Assim, a ``esquerda" não é um termo tranquilo como digamos ``mar" ou ``flor". A palavra é cambiante, cheia de perigos. O fato de eu escrever este texto levanta suspeitas crudelíssimas como: ``Que estará esse pequeno-burguês querendo provar? É-se de esquerda ou não, questão de fé!".
O epíteto ``esquerda" faz sucesso porque é sintético. É a mãe das categorias, que engloba todas as virtudes e até absolve fracassos (``fracassei porque sou de esquerda" -nunca o vice-versa). Ser de esquerda não é uma marca inevitável como, digamos, ser corcunda ou perneta. O homem de esquerda é-o por opção auto-sustentada. Nós, que nos achamos ``de esquerda" (eu também), nos arrogamos uma universalidade delirante. Outras categorias não são tão abrangentes assim.

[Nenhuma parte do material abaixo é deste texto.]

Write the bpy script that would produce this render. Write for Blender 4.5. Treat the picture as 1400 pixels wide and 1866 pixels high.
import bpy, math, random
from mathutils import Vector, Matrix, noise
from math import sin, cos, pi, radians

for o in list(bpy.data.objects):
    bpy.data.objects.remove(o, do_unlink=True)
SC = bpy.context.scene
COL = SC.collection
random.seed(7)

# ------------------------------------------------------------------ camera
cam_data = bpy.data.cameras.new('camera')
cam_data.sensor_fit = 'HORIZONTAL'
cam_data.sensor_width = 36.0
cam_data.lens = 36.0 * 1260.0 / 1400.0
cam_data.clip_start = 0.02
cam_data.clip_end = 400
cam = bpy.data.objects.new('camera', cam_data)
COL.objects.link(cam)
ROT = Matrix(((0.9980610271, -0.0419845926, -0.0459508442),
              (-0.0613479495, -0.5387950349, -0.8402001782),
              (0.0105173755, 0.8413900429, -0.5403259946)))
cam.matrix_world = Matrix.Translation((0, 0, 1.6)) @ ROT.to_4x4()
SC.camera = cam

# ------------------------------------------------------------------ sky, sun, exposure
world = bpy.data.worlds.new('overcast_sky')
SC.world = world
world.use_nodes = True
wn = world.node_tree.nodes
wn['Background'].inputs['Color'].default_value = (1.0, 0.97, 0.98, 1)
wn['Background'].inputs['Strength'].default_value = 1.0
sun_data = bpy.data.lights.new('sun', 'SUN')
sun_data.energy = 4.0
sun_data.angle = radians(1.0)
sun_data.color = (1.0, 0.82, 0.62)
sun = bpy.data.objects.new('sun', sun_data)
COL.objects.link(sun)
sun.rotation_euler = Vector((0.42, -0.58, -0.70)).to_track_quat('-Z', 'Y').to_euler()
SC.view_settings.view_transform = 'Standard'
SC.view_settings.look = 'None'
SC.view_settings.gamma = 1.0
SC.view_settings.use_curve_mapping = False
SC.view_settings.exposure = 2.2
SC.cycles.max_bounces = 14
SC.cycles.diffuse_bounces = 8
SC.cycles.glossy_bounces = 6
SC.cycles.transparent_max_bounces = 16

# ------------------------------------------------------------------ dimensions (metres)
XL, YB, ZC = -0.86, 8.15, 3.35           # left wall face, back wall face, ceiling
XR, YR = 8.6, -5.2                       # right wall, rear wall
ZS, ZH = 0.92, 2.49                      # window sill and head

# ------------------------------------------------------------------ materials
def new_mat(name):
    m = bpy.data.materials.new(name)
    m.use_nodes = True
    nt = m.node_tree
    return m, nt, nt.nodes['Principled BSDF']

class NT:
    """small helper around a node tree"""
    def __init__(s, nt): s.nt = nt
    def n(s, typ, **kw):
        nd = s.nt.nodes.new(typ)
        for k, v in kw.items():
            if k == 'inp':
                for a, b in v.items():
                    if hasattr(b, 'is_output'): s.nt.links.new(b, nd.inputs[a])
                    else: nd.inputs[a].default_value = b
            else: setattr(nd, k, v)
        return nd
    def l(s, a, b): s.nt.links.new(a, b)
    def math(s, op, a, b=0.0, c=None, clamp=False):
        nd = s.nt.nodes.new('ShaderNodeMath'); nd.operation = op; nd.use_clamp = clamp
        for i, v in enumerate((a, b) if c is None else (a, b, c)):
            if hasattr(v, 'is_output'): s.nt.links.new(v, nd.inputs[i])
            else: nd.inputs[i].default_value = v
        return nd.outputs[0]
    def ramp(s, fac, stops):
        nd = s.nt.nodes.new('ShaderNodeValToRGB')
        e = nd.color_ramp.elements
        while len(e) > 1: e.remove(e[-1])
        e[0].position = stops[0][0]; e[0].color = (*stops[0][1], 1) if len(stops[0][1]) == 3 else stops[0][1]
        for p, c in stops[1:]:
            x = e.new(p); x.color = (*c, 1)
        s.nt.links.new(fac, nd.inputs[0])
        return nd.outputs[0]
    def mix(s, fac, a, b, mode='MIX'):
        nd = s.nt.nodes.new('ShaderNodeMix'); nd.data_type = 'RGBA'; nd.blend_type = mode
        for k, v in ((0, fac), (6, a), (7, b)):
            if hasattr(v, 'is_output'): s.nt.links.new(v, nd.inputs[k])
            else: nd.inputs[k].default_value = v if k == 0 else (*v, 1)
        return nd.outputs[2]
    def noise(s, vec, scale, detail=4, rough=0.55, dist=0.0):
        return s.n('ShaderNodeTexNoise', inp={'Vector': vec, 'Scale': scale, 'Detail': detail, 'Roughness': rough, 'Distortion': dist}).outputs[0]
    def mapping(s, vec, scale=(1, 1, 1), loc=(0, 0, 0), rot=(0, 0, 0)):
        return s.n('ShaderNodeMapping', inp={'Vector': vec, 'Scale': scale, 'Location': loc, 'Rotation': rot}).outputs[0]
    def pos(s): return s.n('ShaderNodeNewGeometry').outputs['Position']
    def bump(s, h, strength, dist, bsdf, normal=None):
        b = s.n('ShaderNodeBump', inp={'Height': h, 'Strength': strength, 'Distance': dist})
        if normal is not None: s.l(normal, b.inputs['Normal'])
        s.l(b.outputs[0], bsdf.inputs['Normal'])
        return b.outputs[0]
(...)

As minorias sexuais ou raciais, por exemplo, não se atribuem tais grandezas. Um sujeito é ``gay". É bonito, é a assunção de um limite, de um aldeamento da alma que lhe dá a grandeza da coragem. Ou o sujeito é negro. Idem.
Isso os engrandece por ilhamento, inclui-os na luta do mundo real. Mas também não os exime de eventuais pequenezas. Por exemplo, o cara pode ser ``gay" e racista. ``Eu nunca darei para um bofe crioulo!" Ou pode ser negro e antigay: ``Esses viados chamaram nosso herói de `Zumba, a rainha dos Palmares'!".
O esquerdista da alma, que nada faz, só diz que o ``é"; busca uma amplidão absolvida. Assim, na linha desse perigoso raciocínio, vemos que muita gente que se diz ``de esquerda", usa esse auto-apelido para dizer que é inteligente, ou ainda para justificar uma inação política, substituída por um desejo abstrato do Bem.
Há um tipo de esquerdista virtual que não quer acabar com a miséria. Ele pretende mantê-la ``in vitro", para nela se dessedentar, para dela beber. Claro que não sou eu, nem o leitor. Mas os há.
Eles abominam complexidades administrativas e providências práticas que podem pôr fim a seu viveiro de ilusões. Talvez eles se enquadrem na categoria de socialistas utópicos, contra os ``científicos" de que falava Marx. Ou ainda podem ser daqueles que fazem a ``miséria da filosofia", como Marx apodou o Proudhon, quando este o acusou de ser o ``filósofo dos miseráveis".